I got another client for my investment advisory services today; an old friend of mine meet me for breakfast. We always had good conversations, and this was no exception. I thought my readers here would benefit from a condensed version of what we discussed. As we were meeting to discuss investment strategies, the specific focus of our conversation was how to position yourself to survive a crash in the dollar- a topic which I know something about.
My friend brought up the topic of the Weimar Republic. He is quite a history buff and I know that he recently completed reading a book on the rise of the Nazis. Today he was wondering how stocks did during that period. The answer was that the broad stock market took quite a hit during that period, but, as a wealth preserving measure, the stock market certainly did far better than say bonds or cash did (although the calculation are a little complicated because of the currency switching). But if we were to place ourselves in that situation, would we place ourselves into the equivalent of a broad based stock mutual fund.
The answer was an obvious no. Not only would we need to survive hyperinflation and the collapse of the Weimar Republic, but also the ensuring World War that saw the devastation of the country. Who would want to own the German stock market over that time? But, if you owned shared in a company that did survive, such as BMW, you would have an investment that would have preserved at least a portion of the wealth you had put into it. If your investment horizon was even longer, BMW would, I’m sure, show quite a return on your investment- even if you had invested on the eve of the hyper-inflationary affair.
Of course, we are acting here with the gift of hindsight. We have knowledge now that BMW is a good car company in 2009, so if we are picking German companies to have owned in 1920, BMW seems a good one. That brings us to the topic that is on everyone’s mind today: where should I put my money in order to best preserve and perhaps grow it in the future. Many people will tell you that the answer to that question is unknowable without the future knowledge that we possessed in our hypothetical Weimar example. They’re wrong. The future really isn’t as hard to predict if you know where to look.
It should have been fairly obvious to anyone who lived in the Weimar Republic that their currency was in trouble. They had lost a war and been saddled with a war debt that they could not possibly pay. Sure, they may have maintained the debt for a time, but how could anyone have thought that such a debt would eventually get paid off? As it turned out, it didn’t survive the first serious post-war economic downturn.
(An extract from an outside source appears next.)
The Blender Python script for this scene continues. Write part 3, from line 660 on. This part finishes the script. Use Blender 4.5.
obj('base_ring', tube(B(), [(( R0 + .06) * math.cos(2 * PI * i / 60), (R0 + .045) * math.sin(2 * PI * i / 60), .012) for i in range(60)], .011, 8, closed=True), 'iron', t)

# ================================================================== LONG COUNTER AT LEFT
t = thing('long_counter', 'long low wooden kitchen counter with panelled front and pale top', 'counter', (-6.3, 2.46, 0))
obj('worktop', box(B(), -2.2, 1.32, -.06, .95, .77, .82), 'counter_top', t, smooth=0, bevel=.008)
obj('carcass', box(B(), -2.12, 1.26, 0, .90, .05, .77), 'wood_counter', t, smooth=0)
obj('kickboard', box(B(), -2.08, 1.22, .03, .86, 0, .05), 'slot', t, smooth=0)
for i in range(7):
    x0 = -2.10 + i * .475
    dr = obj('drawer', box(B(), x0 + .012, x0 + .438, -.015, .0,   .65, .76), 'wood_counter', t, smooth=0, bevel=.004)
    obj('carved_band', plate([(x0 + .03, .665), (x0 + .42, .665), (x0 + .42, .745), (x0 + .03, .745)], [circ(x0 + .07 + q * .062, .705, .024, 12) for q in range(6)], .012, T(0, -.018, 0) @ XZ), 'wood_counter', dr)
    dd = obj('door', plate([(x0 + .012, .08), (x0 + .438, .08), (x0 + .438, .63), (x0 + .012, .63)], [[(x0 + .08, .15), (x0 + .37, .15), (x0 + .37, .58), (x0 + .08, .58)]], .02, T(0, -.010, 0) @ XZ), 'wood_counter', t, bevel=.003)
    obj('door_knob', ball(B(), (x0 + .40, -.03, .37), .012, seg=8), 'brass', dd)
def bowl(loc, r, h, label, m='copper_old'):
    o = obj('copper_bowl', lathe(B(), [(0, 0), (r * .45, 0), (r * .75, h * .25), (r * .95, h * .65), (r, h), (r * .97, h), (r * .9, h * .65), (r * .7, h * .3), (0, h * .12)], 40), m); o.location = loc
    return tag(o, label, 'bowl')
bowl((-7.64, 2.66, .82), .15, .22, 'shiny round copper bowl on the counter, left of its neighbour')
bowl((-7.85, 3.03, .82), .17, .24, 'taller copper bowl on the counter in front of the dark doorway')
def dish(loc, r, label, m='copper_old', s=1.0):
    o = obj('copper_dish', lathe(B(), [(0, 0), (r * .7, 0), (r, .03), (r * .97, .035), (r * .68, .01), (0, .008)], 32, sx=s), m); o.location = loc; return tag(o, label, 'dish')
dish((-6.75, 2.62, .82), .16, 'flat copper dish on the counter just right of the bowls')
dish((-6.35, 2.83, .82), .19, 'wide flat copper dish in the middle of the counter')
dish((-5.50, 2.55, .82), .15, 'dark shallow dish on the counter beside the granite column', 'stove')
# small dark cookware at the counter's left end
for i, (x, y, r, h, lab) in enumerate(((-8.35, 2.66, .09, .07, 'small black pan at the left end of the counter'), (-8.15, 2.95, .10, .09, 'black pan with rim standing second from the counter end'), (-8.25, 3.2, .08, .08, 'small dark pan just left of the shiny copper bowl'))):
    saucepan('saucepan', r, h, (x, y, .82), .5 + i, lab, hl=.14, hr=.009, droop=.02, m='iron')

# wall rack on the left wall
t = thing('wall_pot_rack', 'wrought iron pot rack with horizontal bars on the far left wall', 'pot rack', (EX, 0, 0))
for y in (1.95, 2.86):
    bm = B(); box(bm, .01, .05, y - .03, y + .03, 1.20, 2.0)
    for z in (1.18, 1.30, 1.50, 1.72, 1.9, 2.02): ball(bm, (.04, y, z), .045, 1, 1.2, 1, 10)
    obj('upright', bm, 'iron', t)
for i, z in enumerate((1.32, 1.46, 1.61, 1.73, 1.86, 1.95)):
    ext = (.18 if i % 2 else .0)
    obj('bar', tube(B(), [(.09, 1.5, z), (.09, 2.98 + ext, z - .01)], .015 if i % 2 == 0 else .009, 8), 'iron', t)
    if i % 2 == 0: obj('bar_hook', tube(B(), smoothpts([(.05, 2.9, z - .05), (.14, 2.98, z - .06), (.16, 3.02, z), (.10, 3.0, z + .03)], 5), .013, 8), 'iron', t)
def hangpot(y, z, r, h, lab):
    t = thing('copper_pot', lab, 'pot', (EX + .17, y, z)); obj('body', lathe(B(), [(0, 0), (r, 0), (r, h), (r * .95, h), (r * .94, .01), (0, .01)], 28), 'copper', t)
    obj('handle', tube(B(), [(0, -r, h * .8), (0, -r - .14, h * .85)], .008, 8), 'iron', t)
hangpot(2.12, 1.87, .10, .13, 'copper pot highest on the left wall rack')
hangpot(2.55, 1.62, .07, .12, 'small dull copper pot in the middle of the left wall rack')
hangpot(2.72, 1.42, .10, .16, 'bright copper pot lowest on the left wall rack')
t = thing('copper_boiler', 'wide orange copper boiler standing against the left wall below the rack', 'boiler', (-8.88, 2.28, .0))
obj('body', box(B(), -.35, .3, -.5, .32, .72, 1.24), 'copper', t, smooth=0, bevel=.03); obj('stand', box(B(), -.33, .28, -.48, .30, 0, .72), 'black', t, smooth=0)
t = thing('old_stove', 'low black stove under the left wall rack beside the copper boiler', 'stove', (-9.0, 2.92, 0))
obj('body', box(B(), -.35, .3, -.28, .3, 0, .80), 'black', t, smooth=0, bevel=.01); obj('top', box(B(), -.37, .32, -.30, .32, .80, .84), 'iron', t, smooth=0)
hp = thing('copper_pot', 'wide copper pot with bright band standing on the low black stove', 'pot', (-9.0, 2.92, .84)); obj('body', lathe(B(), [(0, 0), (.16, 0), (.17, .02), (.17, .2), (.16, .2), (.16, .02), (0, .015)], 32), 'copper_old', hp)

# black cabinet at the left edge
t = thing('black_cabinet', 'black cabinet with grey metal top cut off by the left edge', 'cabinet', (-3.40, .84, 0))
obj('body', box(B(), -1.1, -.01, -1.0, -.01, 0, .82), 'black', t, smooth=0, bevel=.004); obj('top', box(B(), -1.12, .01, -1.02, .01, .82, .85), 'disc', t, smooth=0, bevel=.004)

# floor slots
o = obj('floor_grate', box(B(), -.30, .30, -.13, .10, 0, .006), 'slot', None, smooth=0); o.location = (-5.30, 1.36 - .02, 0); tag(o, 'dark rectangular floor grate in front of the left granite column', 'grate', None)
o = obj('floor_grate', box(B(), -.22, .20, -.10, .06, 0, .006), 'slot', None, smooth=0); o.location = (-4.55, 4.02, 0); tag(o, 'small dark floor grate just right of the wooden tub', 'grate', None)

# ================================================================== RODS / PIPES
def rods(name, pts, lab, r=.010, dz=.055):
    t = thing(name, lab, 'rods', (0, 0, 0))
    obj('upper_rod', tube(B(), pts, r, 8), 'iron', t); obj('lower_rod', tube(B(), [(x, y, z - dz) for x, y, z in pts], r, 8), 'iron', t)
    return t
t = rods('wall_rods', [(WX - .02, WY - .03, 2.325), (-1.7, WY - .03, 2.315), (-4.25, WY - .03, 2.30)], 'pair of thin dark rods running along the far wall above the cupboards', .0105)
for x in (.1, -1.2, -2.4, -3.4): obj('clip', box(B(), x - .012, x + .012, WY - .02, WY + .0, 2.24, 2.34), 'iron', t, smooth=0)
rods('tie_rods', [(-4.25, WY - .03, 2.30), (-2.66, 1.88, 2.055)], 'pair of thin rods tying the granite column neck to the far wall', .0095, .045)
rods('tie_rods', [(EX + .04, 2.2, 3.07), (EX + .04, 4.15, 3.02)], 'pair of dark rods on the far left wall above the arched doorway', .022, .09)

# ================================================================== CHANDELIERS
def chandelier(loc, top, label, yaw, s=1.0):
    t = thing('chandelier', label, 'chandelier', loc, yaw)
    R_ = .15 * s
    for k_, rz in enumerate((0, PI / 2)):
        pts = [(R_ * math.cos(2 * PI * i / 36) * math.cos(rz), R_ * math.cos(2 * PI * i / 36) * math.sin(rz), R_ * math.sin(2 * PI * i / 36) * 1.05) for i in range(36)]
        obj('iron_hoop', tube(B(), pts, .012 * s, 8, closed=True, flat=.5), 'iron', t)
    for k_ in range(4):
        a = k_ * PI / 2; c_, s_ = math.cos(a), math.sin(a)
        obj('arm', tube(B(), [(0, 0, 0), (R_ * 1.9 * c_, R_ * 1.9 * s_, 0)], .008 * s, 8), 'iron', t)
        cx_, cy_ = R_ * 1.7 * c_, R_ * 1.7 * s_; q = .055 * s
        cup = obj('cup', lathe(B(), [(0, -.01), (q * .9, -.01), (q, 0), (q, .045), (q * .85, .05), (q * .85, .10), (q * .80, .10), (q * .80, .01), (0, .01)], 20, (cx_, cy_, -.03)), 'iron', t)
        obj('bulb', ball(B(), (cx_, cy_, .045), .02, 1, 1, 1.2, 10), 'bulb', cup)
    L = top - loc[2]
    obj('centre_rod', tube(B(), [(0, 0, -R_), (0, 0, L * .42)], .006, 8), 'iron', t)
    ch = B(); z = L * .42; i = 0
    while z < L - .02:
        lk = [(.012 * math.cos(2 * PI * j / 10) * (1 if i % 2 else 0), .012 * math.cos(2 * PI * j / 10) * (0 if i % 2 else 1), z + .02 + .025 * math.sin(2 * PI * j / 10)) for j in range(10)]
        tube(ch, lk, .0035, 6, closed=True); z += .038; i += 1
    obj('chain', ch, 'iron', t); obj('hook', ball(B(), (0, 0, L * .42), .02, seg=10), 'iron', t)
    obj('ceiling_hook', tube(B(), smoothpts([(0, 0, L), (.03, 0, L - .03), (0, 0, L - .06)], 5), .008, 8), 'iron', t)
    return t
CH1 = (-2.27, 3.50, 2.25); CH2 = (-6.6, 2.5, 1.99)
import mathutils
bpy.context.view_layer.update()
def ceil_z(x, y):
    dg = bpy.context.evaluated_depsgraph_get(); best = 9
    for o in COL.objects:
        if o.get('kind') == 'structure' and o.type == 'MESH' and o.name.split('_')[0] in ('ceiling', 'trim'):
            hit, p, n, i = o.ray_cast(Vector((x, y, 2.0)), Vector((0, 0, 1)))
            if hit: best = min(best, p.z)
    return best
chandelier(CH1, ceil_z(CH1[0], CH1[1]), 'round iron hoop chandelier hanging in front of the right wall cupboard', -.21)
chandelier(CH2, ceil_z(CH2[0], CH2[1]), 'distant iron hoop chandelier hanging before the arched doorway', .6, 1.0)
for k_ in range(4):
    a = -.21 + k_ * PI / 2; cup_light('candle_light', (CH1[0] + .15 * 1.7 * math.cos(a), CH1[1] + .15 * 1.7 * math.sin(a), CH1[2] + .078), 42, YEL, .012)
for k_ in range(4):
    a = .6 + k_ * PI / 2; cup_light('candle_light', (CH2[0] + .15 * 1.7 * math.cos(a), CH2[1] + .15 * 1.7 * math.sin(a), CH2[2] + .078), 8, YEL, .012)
We are not in such a different situation today. It should be obvious to most anyone that the United States is never going to pay off its debt. It would be far too onerous. Instead, there will come a time when the debt will be rendered worthless either because of default of hyperinflation of the currency. We know that day will come eventually, so it’s not as if our own future is so hard to foretell. Given that knowledge of future events, how should we preserve our wealth?
Gold is the obvious choice. Not only does it become more desirable in times of crisis, it can help you bribe officials when you flee the country… if it comes to that. Try doing that with a mutual fund. But if we wanted to step away from the goldbug position for a bit and recommend broker sold securities so we can be respectable at dinner parties, which ones present themselves as tempting targets?
I talked about two different investment options that I found attractive: foreign Real Estate Investment Trusts (aka REITs) and, my personal favorite, Barrick Gold. Each presents an attractive option; foreign REITs are yielding in the neighborhood of 15% in foreign currencies and Barrick gives you exposure to gold while being a dividend paying stock. Ultimately, it seems he seems to be favoring Barrick. That took me by surprise a bit given that he works closely with real estate projects. I though the foreign REITs would have been a natural choice, but it seems he’s taking the political upheaval possibilities pretty seriously.
We also reviewed his tax situation. I told him about a maneuver he could use to make his kids private school tuition tax deductible. It’s perfectly legal and it should save him a fair amount of money. I took real pride in knowing the difference I can make in people’s lives. When the whole world’s going down the tubes, the smallest victories have meanings. I vaguely remember the closing lines of the movie City of Joy with Patrick Swayze. The movie was brutal in its depiction of life in India, and, at the end, Om Puri says something like “The odds are stacked against being human.”
Swayze’s character replied, “That’s why it feels so good to beat the odds.”